Suchitra Mattai She walked in reverse and found their songs

Suchitra Mattai: She walked in reverse and found their songs

Asian Art Museum to July 20

 

Suchiitra Mattai was born in Guyana (on the North Coast of South America, bordering on Venezuela and Brazil). Her family moved to Canada when she was four, but she has vivid memories of her life there. Her artwork is about recovering and healing the wrongs suffered by her ancestors and telling new stories. The title of her show “ She walked in reverse and found songs” refers to the process of being in the present while thinking about the past.

 

As we enter her exhibition at the Asian Art Museum we first see a small house  structure with red pointed domes as decoration. Suchitra explained that she was invoking Indian Palace architecture. Called “Pappys House” she is creating a type of structure that she imagines her grandparents might have lived in, with her own interpretation added to the exterior. It is more than decorative, it elevates her ancestors to royalty.

 

In the early 19th century, when the African slave trade was declared illegal, many South Asians were brought to Guyana as “indentured servants” (in reality they were enslaved.) Massai  imagines recovering their stories as she undercuts colonial realities.

All of her work is made from the torn up saris of laboring women, that are then woven. She also practices needlework and embroidery taught by her forbearers.  All these media are an homage to her ancestors and all the indentured slaves who came from South Asia.

In the large installation “memory palace” she carefully placed five pieces of colonial furniture. Each one is covered with large balls made of braided and woven saris that render the furniture useless as well as amusing.

 

In one chair she has placed a Victorian antimacassar on the seat.  Antimacassars were placed on the back of chairs to protect them from hair oil. Putting it on the seat is obviously a joke. This chair also has a large South Asian processional umbrella stuck in the back which can’t serve its purpose of providing shade.

 

The large woven balls seem as though we might want to pick them up, they pour out of one piece of furniture or balance between two chairs, but they are much bigger than the size of a beach ball and much heavier Fat snake like forms weave over and under another table ornamented with gold tassels. Woven pieces crawl around on the floor.

 

The larger theme of this room is memories of migration and colonialism: three video screens show the sea moving by as though from a ship.

 

Individual works, also made of woven saris such as “the sea wall,”  tell other stories. Apparently Guyana had a sea wall that blocked all view of the sea for workers: Massai has broken it down and imagines workers escaping.

 

Another surprise is “a self portrait” with its dried grass cape hung across the middle and a colonial medal at its center. Perhaps she is speaking of her own relationship to colonialism.

 

 

“A Rich Life Lived” has a similar format but the central cape motif is constructed of clothespins.

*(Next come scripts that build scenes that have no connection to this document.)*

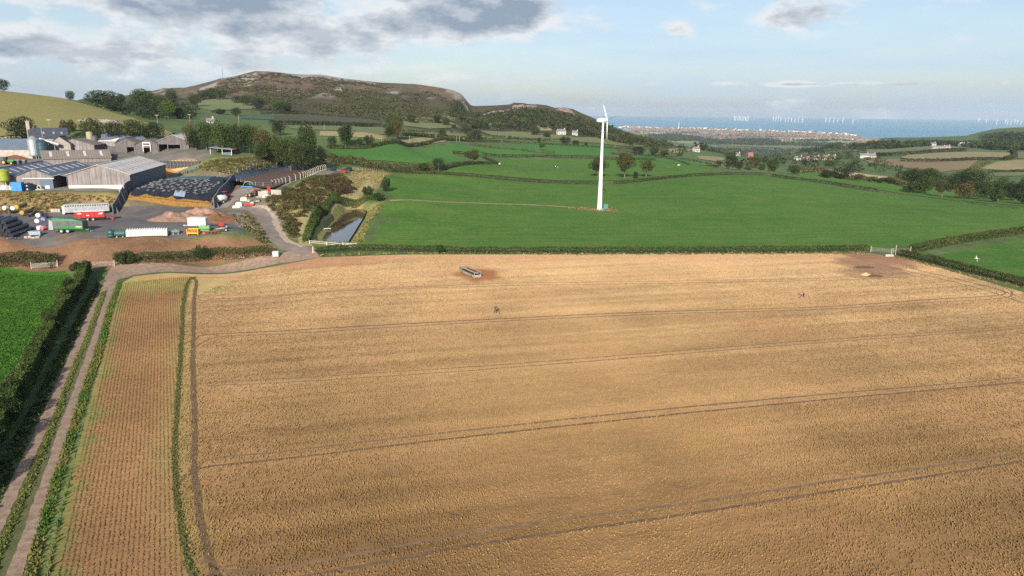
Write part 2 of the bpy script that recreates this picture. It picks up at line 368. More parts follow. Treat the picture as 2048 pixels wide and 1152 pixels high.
# plain, coast
ycoast = np.interp(GU, [-1.5, .05, .16, .27, .37, .50, .62, 1.5], [7300, 7300, 7300, 6800, 6300, 5000, 3900, 3900])
GZ = np.where(GYY > 2500, np.maximum(GZ, -146), GZ)
GZ = np.where(GYY > ycoast, -156, GZ)
def carve(poly, zfun, width, mode='set'):
    """blend the ground towards a level inside a polygon, with a slope of the given width outside it"""
    global GZ
    px = [p[0] for p in poly]; py = [p[1] for p in poly]
    m = (GXX > min(px)-width) & (GXX < max(px)+width) & (GYY > min(py)-width) & (GYY < max(py)+width)
    x = GXX[m]; y = GYY[m]; ins = in_poly(x, y, poly); d = seg_dist(x, y, poly, True); w = np.where(ins, 1.0, np.clip(1-d/width, 0, 1)); w = w*w*(3-2*w)
    GZ[m] = GZ[m]*(1-w)+zfun*w
def H(X, Y):
    X = np.asarray(X, float); Y = np.maximum(np.asarray(Y, float), 6.01); u = X/Y; v = np.log(Y)
    i = np.clip(np.searchsorted(gu, u)-1, 0, len(gu)-2); j = np.clip(np.searchsorted(gv, v)-1, 0, len(gv)-2)
    a = np.clip((u-gu[i])/(gu[i+1]-gu[i]), 0, 1); b = np.clip((v-gv[j])/(gv[j+1]-gv[j]), 0, 1)
    return (GZ[j, i]*(1-a)+GZ[j, i+1]*a)*(1-b)+(GZ[j+1, i]*(1-a)+GZ[j+1, i+1]*a)*b
def hit(px, py, y0=30.0, y1=9500.0):
    """where the line of sight through a pixel meets the ground"""
    d = ray(px, py); Y = np.exp(np.linspace(math.log(y0), math.log(y1), 2500)); X = d[0]/d[1]*Y; Z = CAMZ+d[2]/d[1]*Y
    below = np.nonzero(Z < H(X, Y))[0]
    k = below[0] if len(below) else len(Y)-1
    a, b = (Y[k-1], Y[k]) if k else (Y[0], Y[0])
    for _ in range(18):
        mid = (a+b)/2
        if CAMZ+d[2]/d[1]*mid < H(d[0]/d[1]*mid, mid): b = mid
        else: a = mid
    Yq = (a+b)/2; Xq = d[0]/d[1]*Yq; return (float(Xq), float(Yq), float(H(Xq, Yq)))
def P3(px, py, y0=30.0): return Vector(hit(px, py, y0))
def hits(pts, y0=30.0): return [hit(p[0], p[1], y0) for p in pts]
def flatw(pts, z): return [tuple(atZ(p[0], p[1], z)) for p in pts]
def smooth_line(pts, step):
    """Catmull-Rom through world points, resampled"""
    P = np.array([p[:2] for p in pts], float); Q = np.vstack([2*P[0]-P[1], P, 2*P[-1]-P[-2]]); out = []
    for i in range(1, len(Q)-2):
        L = np.linalg.norm(Q[i+1]-Q[i]); n = max(2, int(L/step))
        for k in range(n):
            t = k/n; out.append(.5*((2*Q[i])+(-Q[i-1]+Q[i+1])*t+(2*Q[i-1]-5*Q[i]+4*Q[i+1]-Q[i+2])*t*t+(-Q[i-1]+3*Q[i]-3*Q[i+1]+Q[i+2])*t**3))
    out.append(P[-1]); return np.array(out)
# ------------------------------------------------------------------ pond and slurry pit are dug before the ground is built
POND_Z, SLURRY_Z = 0.9, 11.3
POND = flatw([(649, 477), (672, 480), (694, 480), (704, 466), (714, 450), (725, 434), (730, 422), (715, 419), (701, 421), (690, 428), (678, 438), (664, 453), (654, 467)], POND_Z)
carve(POND, POND_Z-.7, 6.5)
PIT_IN = flatw([(473, 362), (508, 352), (545, 343.5), (572, 339), (600, 338), (630, 339.5), (626, 344), (600, 353), (563, 366), (546, 372.5), (526, 372), (498, 367)], SLURRY_Z)
carve(PIT_IN, SLURRY_Z-.6, 7.0)
PLATFORM = flatw([(132, 382), (258, 388), (350, 346), (300, 322), (200, 330)], 10.6)

# ------------------------------------------------------------------ ground: one sheet to the coast
def ground_mesh():
    nr, nc = GZ.shape; V = np.stack([GXX, GYY, GZ], -1).reshape(-1, 3)
    I = (np.arange(nr-1)[:, None]*nc+np.arange(nc-1)[None]).ravel()
    return mesh_np('ground', V, np.stack([I, I+1, I+nc+1, I+nc], -1))
gm = ground_mesh()
X, Y, Z = GXX.ravel(), GYY.ravel(), GZ.ravel(); PX, PY = project(X, Y, Z)
nA = vnoise(X, Y, 45, 4)[:, None]; nB = vnoise(X+900, Y, 9, 3)[:, None]; nC = vnoise(X, Y+500, 140, 3)[:, None]
L3 = lambda *c: np.array(c)[None]
gc = L3(.085, .125, .042)*(0.8+.4*nA)+nB*L3(.02, .02, .008)           # rough pasture
def paint(poly, colr, y0=0, y1=1e9, soft=0.0, colr2=None, rag=0.0):
    """colour of the soil or sward where a patch of ground lies"""
    global gc
    p = hits(poly, max(y0, 30)); m = in_poly(X, Y, p) & (Y > y0) & (Y < y1)
    if soft:
        d = seg_dist(X, Y, p, True); d = np.where(m, d, -d); w = np.clip(d/soft+.5+(nB[:, 0]-.5)*rag, 0, 1)*((Y > y0) & (Y < y1))
    else: w = m.astype(float)
    c = L3(*colr) if colr2 is None else L3(*colr)*nB+L3(*colr2)*(1-nB)
    gc = gc*(1-w[:, None])+c*(.85+.3*nA)*w[:, None]
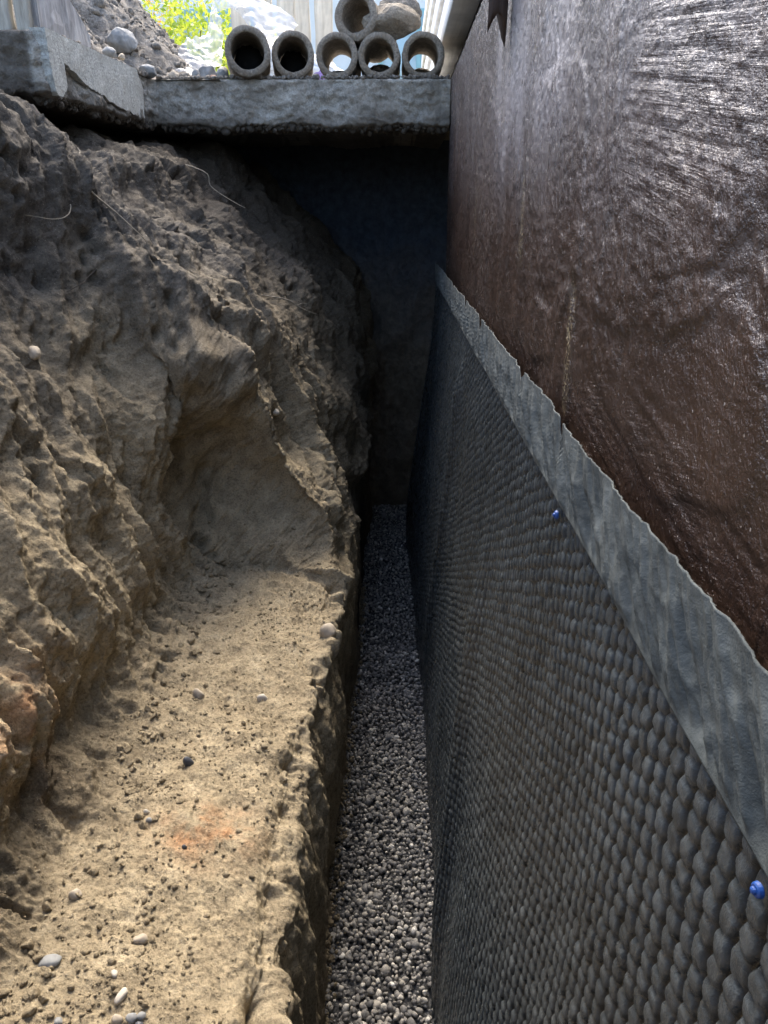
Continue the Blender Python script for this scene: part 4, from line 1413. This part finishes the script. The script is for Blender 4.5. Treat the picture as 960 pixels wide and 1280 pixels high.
bush(-1.55, 6.3, 0, .62, .5, .50, 5200, 'low yellow-green shrub with orange blossoms behind the soil heap', 3, 260)
bush(-.95, 6.0, 0, .45, .45, .36, 3600, 'bright yellow-green shrub seen under the arched plastic film', 4)
bush(-2.9, 7.4, 0, .8, .6, .6, 3000, 'yellow-green shrub at the back left of the yard', 6)

# building across the yard
M_WALLW = m_plain('white_render_wall', (.82, .84, .83), .85, .06, 4, .002)
M_TEAL = m_plain('pale_teal_trim', (.35, .58, .58), .6, .1, 8, .001)
t = NT('window_glass'); M_GLASS = t.fin((.45, .60, .62), .08, None, .8)
bld = empty('neighbouring_house', (-1.0, 11.0, 0), 'white rendered house with pale teal window frames across the yard', 'house')
P_(link('house_wall', box_mesh('house_wall', -7, 5, 11.0, 15, -.02, 3.2, 6, 3, 3), M_WALLW), bld)
for xw in (-4.6, -2.2, .25, 2.6):
    f_ = P_(link('window', box_mesh('window', xw - .5, xw + .5, 10.95, 11.01, .55, 1.9, 1, 1, 1), M_TEAL), bld)
    for (a, b) in ((xw - .44, xw - .03), (xw + .03, xw + .44)):
        pn_ = link('pane', box_mesh('pane', a, b, 10.935, 10.965, .62, 1.83), M_GLASS, f_)
        pn_.matrix_parent_inverse = f_.matrix_world.inverted()
rf = P_(link('roof', box_mesh('roof', -7.3, 5.3, 10.6, 15.4, 3.2, 3.4, 4, 3, 1), m_plain('grey_roof', (.2, .2, .2))), bld)

# soil fallen from the cut onto the gravel, and clods at the foot of the bank
r6 = np.random.default_rng(99)
n = 1500
yy = r6.uniform(.8, 3.0, n); xx = -.155 + np.abs(r6.normal(size=n)) * .016
pos = np.stack([xx, yy, GZ + .008 + .018 * fbm(xx * 5, yy * 5, xx * 0, 2) + r6.random(n) * .004], 1)
V, F, at_ = scatter('c', stone_protos(ICO1, 6, 490), pos, np.clip(r6.gamma(1.8, .0016, n) + .001, 0, .010)[:, None] * np.array([1, 1, .8]), rand_rot(n, r6))
link('fallen_soil', mesh_np('fallen_soil', V, F, attrs={'iron': np.zeros(len(V)), 'soil_shade': np.full(len(V), .3)}), M_SOIL, kind='stuff', label='crumbs of soil fallen onto the gravel along the foot of the cut', cat='soil crumbs')
pos = []
while len(pos) < 180:
    y = r6.uniform(.55, 1.8); x = -.50 + abs(r6.normal()) * .05
    z, nr = drop_on(x, y, -1.0)
    if z is not None and abs(nr.z) > .4:
        pos.append((x, y, z + .002))
pos = np.array(pos); n = len(pos)
V, F, at_ = scatter('c', stone_protos(ICO3, 8, 590, 1.0), pos, np.clip(r6.gamma(1.6, .0032, n) + .0015, 0, .010)[:, None] * np.array([1, 1, .7]), rand_rot(n, r6))
V = V + (.0012 * fbm(V[:, 0] * 260, V[:, 1] * 260, V[:, 2] * 260, 2))[:, None]
link('fallen_clods', mesh_np('fallen_clods', V, F, attrs={'iron': np.zeros(len(V)), 'soil_shade': np.full(len(V), .1)}), M_SOIL, kind='stuff', label='soil clods heaped along the foot of the left bank', cat='clods')

# crumbs and lumps of soil still stuck under the lower edge of the slab
r7 = np.random.default_rng(123)
n = 1100
xx = r7.uniform(-.84, .17, n); pos = np.stack([xx, 3.045 + r7.random(n) * .05, -.150 + r7.normal(size=n) * .006], 1)
n2 = 700
f = r7.random(n2); pos2 = np.stack([-.93 + f * .07 - r7.random(n2) * .03, 2.28 + f * .74, -.148 + r7.normal(size=n2) * .006], 1)
pos = np.concatenate([pos, pos2]); n = len(pos)
V, F, at_ = scatter('c', stone_protos(ICO2, 6, 690, .8), pos, np.clip(r7.gamma(2.0, .0030, n) + .002, 0, .018)[:, None] * np.array([1, 1, .8]), rand_rot(n, r7), r7.random(n))
link('stuck_soil', mesh_np('stuck_soil', V, F, attrs={'iron': np.zeros(len(V)), 'soil_shade': np.full(len(V), .35)}), M_SOIL, kind='stuff', label='ragged soil and mortar crumbs stuck under the lower edge of the slab', cat='soil crumbs')
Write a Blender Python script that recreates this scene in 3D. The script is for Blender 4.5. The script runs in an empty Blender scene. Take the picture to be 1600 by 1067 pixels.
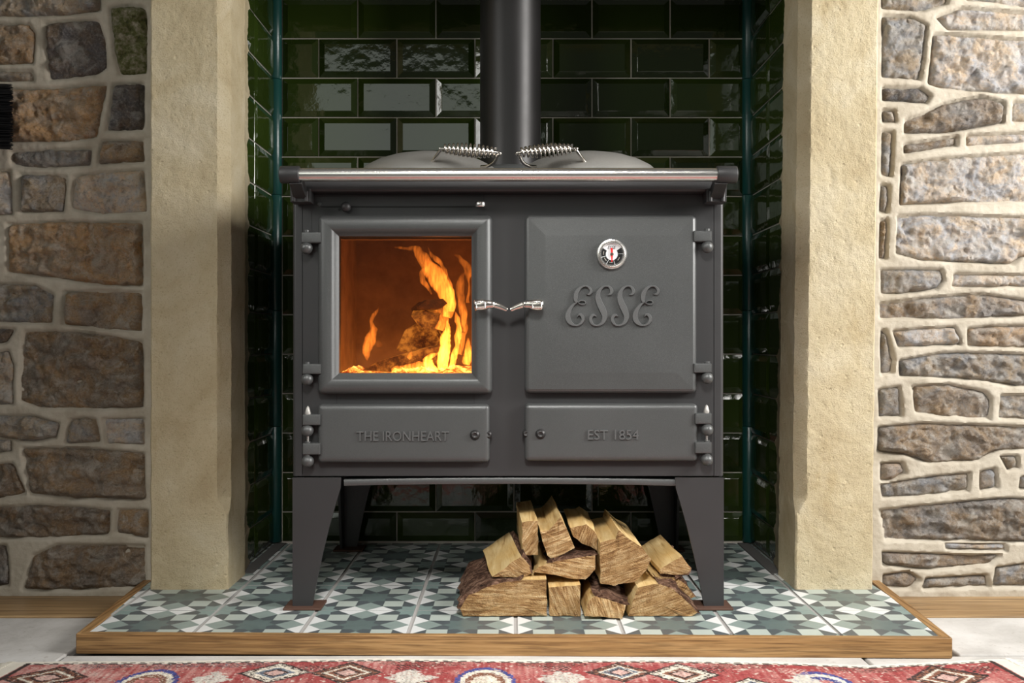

The artist honors domestic labor and rewrites the colonial narrative to honor workers.

 

Surprisingly, the title work of the exhibition “she walked in reverse and found their stories” is based on an entirely different starting point: a found 18th century tapestry on which the artist has highlighted a goddess wearing a sari tupe pattern. Many of the details of the tapestry are highlighted with beads and fake gems.

 

The theme of the exhibition thus takes it point of departure from the idea of a “goddess” wearing a sari pattern , her head sending out rays like a halo from a golden crown, being waited on by European-based putti: what a mixture of references!

 

Massai speaks of “creating a new mythology and a new way of thinking.” Her provocative works easily speak to us of disrupted narratives, opening the way to create new stories.

 

Ai Weiwei

While you are at the Asian Art Museum be sure to spend time viewing Ai Weiwei’s recreation of Monet’s “Water Lillies.” It is created with 650,000 Lego and spans fifty feet (Monet’s is built from six foot panels).  Inserted into the waterlilies is the dark cave (square) that invokes Ai Weiwei’s childhood experience shut in a cave for many years because his father was expelled to the desert of Western China for “rightism.” We can sense Ai Weiwei’s claustrophobia. The stunning lego surface seduces us, although it is much more fiery than Monet’s calm blue greens.